- _Supplied material_

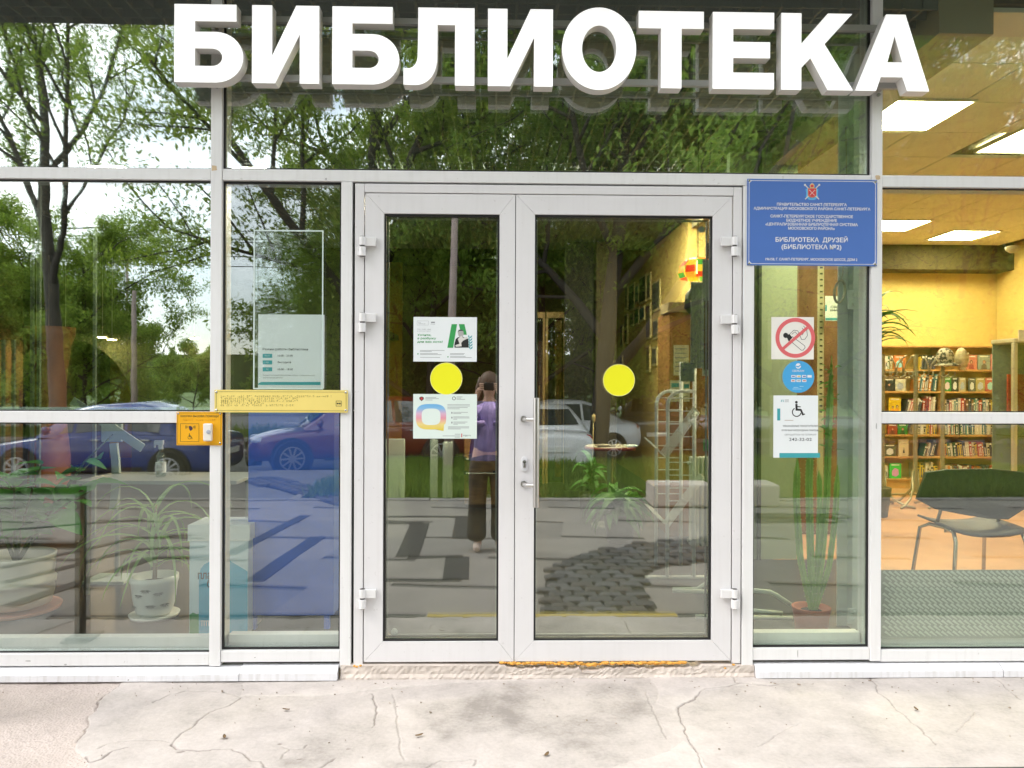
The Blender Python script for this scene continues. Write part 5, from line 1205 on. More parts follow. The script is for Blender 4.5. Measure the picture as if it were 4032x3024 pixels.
# cactus
q = PD(3194, 2503, 4.2); t_ = thing('column_cactus', 'tall ribbed cactus in a terracotta pot behind the narrow window', 'plant', (q.x, q.y, 0))
MB().lathe((0, 0, 0), [(.082, 0), (.092, .09), (.102, .145), (.103, .15), (.092, .15), (.09, .13)], 28).build('pot', mat('terracotta_pot', (.46, .13, .06), .7, var=.12), t_, smooth=True, local=True)
MB().lathe((0, 0, .125), [(.09, 0), (.05, .006), (.005, .008)], 16).build('soil', SOIL, t_, local=True)
CAC = mat('cactus_skin', (.26, .44, .11), .6, var=.25, vscale=9); SPN = mat('cactus_rib', (.42, .50, .22), .7)
def cactus(pts, r_, nm='stem'):
    b = MB(); pts = [Vector(p) for p in pts]; n = 10; m_ = 14
    for k in range(m_ + 1):
        f = k / m_ * (len(pts) - 1); i = min(int(f), len(pts) - 2); c = pts[i].lerp(pts[i + 1], f - i)
        rad = r_ * .74 * (1 if k < m_ - 1 else .55 if k < m_ else .1) * (.8 + .2 * min(1, k / 3))
        for g_ in range(n): a = 2 * math.pi * g_ / n; rq = rad * (1 if g_ % 2 else .55); b.V.append(tuple(c + Vector((math.cos(a) * rq, math.sin(a) * rq, 0))))
    for k in range(m_): b.F += [(k * n + g_, k * n + (g_ + 1) % n, (k + 1) * n + (g_ + 1) % n, (k + 1) * n + g_) for g_ in range(n)]; b.I += [0] * n
    o = b.build(nm, CAC, t_, local=True)
    sp = MB()
    for k in range(26):
        f = .04 + k / 28 * (len(pts) - 1); i = min(int(f), len(pts) - 2); c = pts[i].lerp(pts[i + 1], f - i)
        for g_ in range(1, n, 2):
            a = 2 * math.pi * g_ / n; d_ = Vector((math.cos(a), math.sin(a), .1)); sp.bar(c + d_ * r_ * .66, c + d_ * r_ * .86, .003, .004)
    sp.build('spines', SPN, o, local=True)['kind'] = 'stuff'
cp_ = lambda px, py: PD(px, py, 4.2) - Vector((q.x, q.y, 0))
for pts, r_ in (((( 3195, 2400), (3150, 2200), (3135, 1960), (3140, 1800)), .026), (((3200, 2400), (3190, 2150), (3185, 1900), (3190, 1760)), .028), (((3205, 2400), (3235, 2200), (3255, 1960), (3262, 1700), (3275, 1400)), .026), (((3210, 2400), (3265, 2230), (3290, 2020), (3298, 1830)), .022), (((3200, 2400), (3222, 2150), (3228, 1950), (3225, 1850)), .02)):
    cactus([cp_(*p) for p in pts], r_)
LMs = leaf_mesh('leaf', .05, .018, GL1, .2, .3)
for k in range(46):
    py = rr.uniform(1440, 1800); px_ = 3272 + (py - 1400) * -.03 + rr.uniform(-26, 26); put(LMs, 'leaf', t_, cp_(px_, py), (rr.uniform(-1, 1), rr.uniform(-.8, .4), rr.uniform(0, 6.28)), rr.uniform(.6, 1.2))
for k, (px_, py_, s_) in enumerate(((3100, 2480, .030), (3120, 2496, .018), (3150, 2502, .013), (3275, 2495, .022), (3290, 2502, .014))):
    p = PD(px_, py_ + 6, 4.12); b = MB().ball((p.x, p.y, s_ * .62), s_, 12, (1.2, 1, .62)); tag(b.build('cobble_stone', mat('beige_stone', (.50, .42, .33), .7, var=.2, vscale=30), smooth=True), ('largest beige stone left of the cactus pot', 'small stone touching the cactus pot', 'tiny stone at the foot of the cactus pot', 'beige stone right of the cactus pot', 'smallest stone right of the cactus pot')[k], 'stone', 'stones round the cactus pot')
# ------------------------------------------------------------------ things behind the left windows
a, b = PD(975, 2425, 4.3), PD(1316, 1600, 4.3)
BLB = mat('royal_blue_board', (.05, .17, .80), .4, var=.06)
t_ = thing('blue_book_drop', 'big royal blue book return box on short legs behind the narrow window', 'book box', ((a.x + b.x) / 2, a.y, 0))
zb_ = a.z; box('cabinet', a.x, b.x, a.y, a.y + .32, zb_, 1.22, BLB, t_, bevel=.004)
for x in (a.x + .012, b.x - .055):
    for y in (a.y + .01, a.y + .27): box('leg', x, x + .03, y, y + .03, 0, zb_ - .001, BLB, t_)
a, b = PD(745, 2500, 4.22), PD(985, 2130, 4.22); c = PD(740, 2066, 4.22)
t_ = thing('recycling_box', 'pale blue cardboard collecting box with a white lid and printed town skyline', 'box', ((a.x + b.x) / 2, a.y, 0))
box('body', a.x, b.x - .01, a.y, a.y + .24, .004, b.z, mat('pale_blue_card', (.74, .88, .93), .7), t_)
box('lid', a.x - .008, b.x, a.y - .008, a.y + .248, b.z + .001, c.z, mat('white_card', (.88, .92, .90), .7), t_, bevel=.003)
y = a.y - .001
def bp_(px, py): p = P(px, py, y); return (p.x, p.z)
def bprint(pts, m, nm, dy=0):
    pl = [bp_(*p) for p in pts]; ar = sum(pl[i][0] * pl[(i + 1) % len(pl)][1] - pl[(i + 1) % len(pl)][0] * pl[i][1] for i in range(len(pl)))
    MB().prism(pl if ar > 0 else pl[::-1], y - dy, y - dy + .0004).build(nm, m, t_)
bprint([(783, 2498), (783, 2270), (790, 2240), (805, 2222), (822, 2212), (900, 2205), (975, 2250), (975, 2498)], mat('sky_blue_card', (.10, .50, .74), .6), 'blue_print')
bprint([(746, 2498), (746, 2420), (760, 2412), (775, 2418), (783, 2416), (783, 2498)], GRN, 'green_print')
for k in range(5): bprint([(793 + k * 9, 2465), (797 + k * 9, 2465), (797 + k * 9, 2448), (793 + k * 9, 2448)], WHITE, 'column_print', .0006)
bprint([(790, 2447), (836, 2447), (836, 2443), (790, 2443)], WHITE, 'cornice_print', .0006)
for (tx, x0_, x1_, yb_q, hh) in (('пла', 779, 832, 2280, 26), ('б', 815, 829, 2312, 24)):
    p0, p1 = P(x0_, yb_q, y - .0008), P(x1_, yb_q, y - .0008); text('lettering', tx, p0.x, p1.x, p0.z, hh / 3030 * 4.22 * 1.25, y - .0008, DKG, t_, .02)
# white table with the sanitiser bottle and display stand
a, b = PD(300, 1912, 5.0), PD(845, 1872, 5.3)
t_ = thing('white_table', 'white table behind the leafy plant in the left window', 'table', ((a.x + b.x) / 2, a.y + .2, 0)); tz = .74
box('table_top', a.x, b.x + .25, a.y, a.y + .5, tz - .025, tz, mat('white_laminate', (.40, .42, .39), .35), t_, bevel=.004)
for x in (a.x + .05, b.x + .18):
    for y in (a.y + .04, a.y + .44): MB().cyl((x, y, 0), (x, y, tz - .026), .018, 12).build('leg', MATS['pale_metal'], t_)
q = PD(633, 1875, 5.2); t_ = thing('spray_bottle', 'clear spray bottle with a white trigger on the table', 'bottle', (q.x, q.y, tz))
MB().lathe((0, 0, 0), [(.028, 0), (.033, .01), (.033, .12), (.026, .15), (.012, .175), (.012, .19)], 20).build('bottle_body', glass_mat('clear_plastic', (.80, .86, .84), .10, .1, 8, .05), t_, smooth=True, local=True)
MB().cyl((0, 0, .185), (0, 0, .215), .015, 14).box(-.04, .018, -.011, .011, .215, .245).box(-.046, -.036, -.006, .006, .195, .24).build('trigger', mat('white_plastic', (.74, .76, .74), .4), t_, bevel=.003, local=True)
MB().lathe((0, 0, .03), [(.0335, 0), (.0335, .07)], 20).build('label', WHITE, t_, local=True)
q = PD(470, 1990, 5.4); t_ = thing('display_stand', 'pale display stand with a tilted arm and curved column in the left window', 'stand', (q.x, q.y, 0))
PST = mat('pale_stand', (.55, .62, .55), .5)
pts = [PD(x, y_, 5.4) for x, y_ in ((448, 1745), (455, 1800), (458, 1860), (455, 1940), (448, 2005))]
b = MB()
for p, p2 in zip(pts, pts[1:]): b.bar(p, p2, .05, .03, up=(0, 1, 0))
b.build('column', PST, t_); p = PD(440, 2010, 5.4); box('foot', p.x - .14, p.x + .14, p.y - .12, p.y + .12, 0, .02, PST, t_)
p = PD(400, 1740, 5.4); p2 = PD(481, 1672, 5.4); box('head', p.x, p2.x, p.y - .01, p.y + .02, p.z, p2.z + .1, PST, t_, bevel=.006)
MB().bar(PD(284, 1578, 5.35), PD(562, 1765, 5.35), .012, .06, up=(0, 0, 1)).build('arm', PST, t_)
p = PD(400, 1600, 5.38)
# ------------------------------------------------------------------ hall furniture behind the doors
# reception counter with glass shelves and a mannequin dress
a, b = PD(1828, 1995, 8.5), PD(1995, 1680, 8.5)
WOOD = mat('honey_wood', (.42, .24, .09), .5, var=.25, vscale=3, stretch=(1, 1, 9)); DWD = mat('amber_wood', (.34, .16, .045), .55, var=.25, vscale=2, stretch=(6, 1, 1))
t_ = thing('wooden_counter', 'honey coloured wooden counter behind the narrow door leaf', 'counter', ((a.x + b.x) / 2, a.y, 0))
box('front_panel', a.x, b.x + .3, a.y, a.y + .03, .04, 1.02, WOOD, t_); box('counter_top', a.x - .03, b.x + .33, a.y - .03, a.y + .5, 1.021, 1.05, WOOD, t_, bevel=.004); box('plinth', a.x + .02, b.x + .28, a.y + .03, a.y + .4, 0, .039, BRN, t_)
for zz_ in (PD(0, 1860, 8.5).z, PD(0, 1805, 8.5).z):
    box('glass_ledge', a.x + .02, b.x + .2, a.y - .10, a.y - .003, zz_, zz_ + .008, mat('ledge_glass', (.60, .62, .55), .2), t_)
    for px_ in (1832, 1948): x = PD(px_, 0, 8.5).x; box('bracket', x, x + .035, a.y - .05, a.y - .002, zz_ - .012, zz_ + .022, BLACK, t_)
q = PD(1925, 1810, 8.2); t_ = thing('purple_garment', 'draped purple costume hanging above the wooden counter', 'clothing', (q.x, q.y, .54))
PUR = mat('purple_cloth', (.22, .16, .50), .75, var=.15, vscale=6)
b = MB(); n = 44
for k, (r_, h) in enumerate(((.20, .02), (.185, .2), (.165, .36), (.13, .46), (.15, .52), (.10, .60), (.05, .64))):
    for g_ in range(n):
        a_ = 2 * math.pi * g_ / n; rq = r_ * (1 + (.10 if g_ % 4 < 2 else -.06) * (1 - h)); b.V.append((rq * math.cos(a_), rq * .6 * math.sin(a_), h))
for k in range(6): b.F += [(k * n + g_, k * n + (g_ + 1) % n, (k + 1) * n + (g_ + 1) % n, (k + 1) * n + g_) for g_ in range(n)]; b.I += [0] * n
b.build('skirt', PUR, t_, smooth=True, local=True)
for s_ in (-1, 1): MB().tube([(s_ * .06, 0, .58), (s_ * .17, -.04, .52), (s_ * .16, -.1, .40), (s_ * .05, -.14, .42)], [.05, .06, .05, .03], 10).build('sleeve', PUR, t_, smooth=True, local=True)
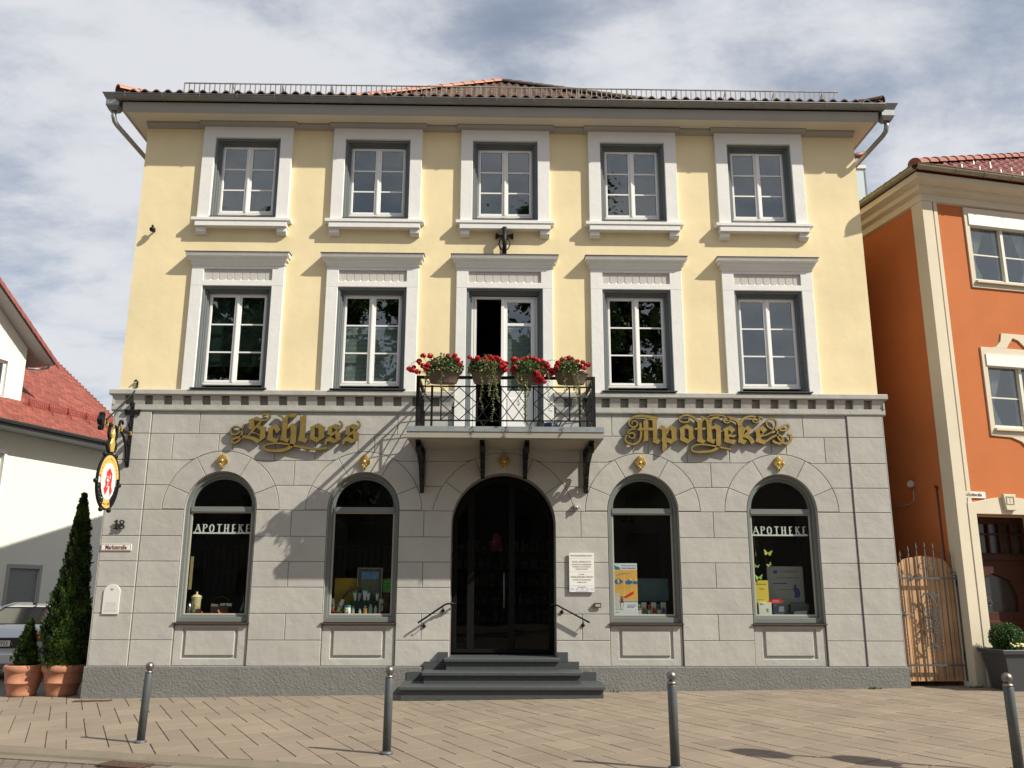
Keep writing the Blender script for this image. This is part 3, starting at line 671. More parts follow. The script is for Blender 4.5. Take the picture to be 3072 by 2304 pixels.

- _Objective_
Show every line of the listing in which the string "parts" can be found.

- _Response to the task_
The Blender Python script for this scene continues. Write part 5, from line 1205 on. More parts follow. The script is for Blender 4.5. Measure the picture as if it were 4032x3024 pixels.
Keep writing the Blender script for this image. This is part 3, starting at line 671. More parts follow. The script is for Blender 4.5. Take the picture to be 3072 by 2304 pixels.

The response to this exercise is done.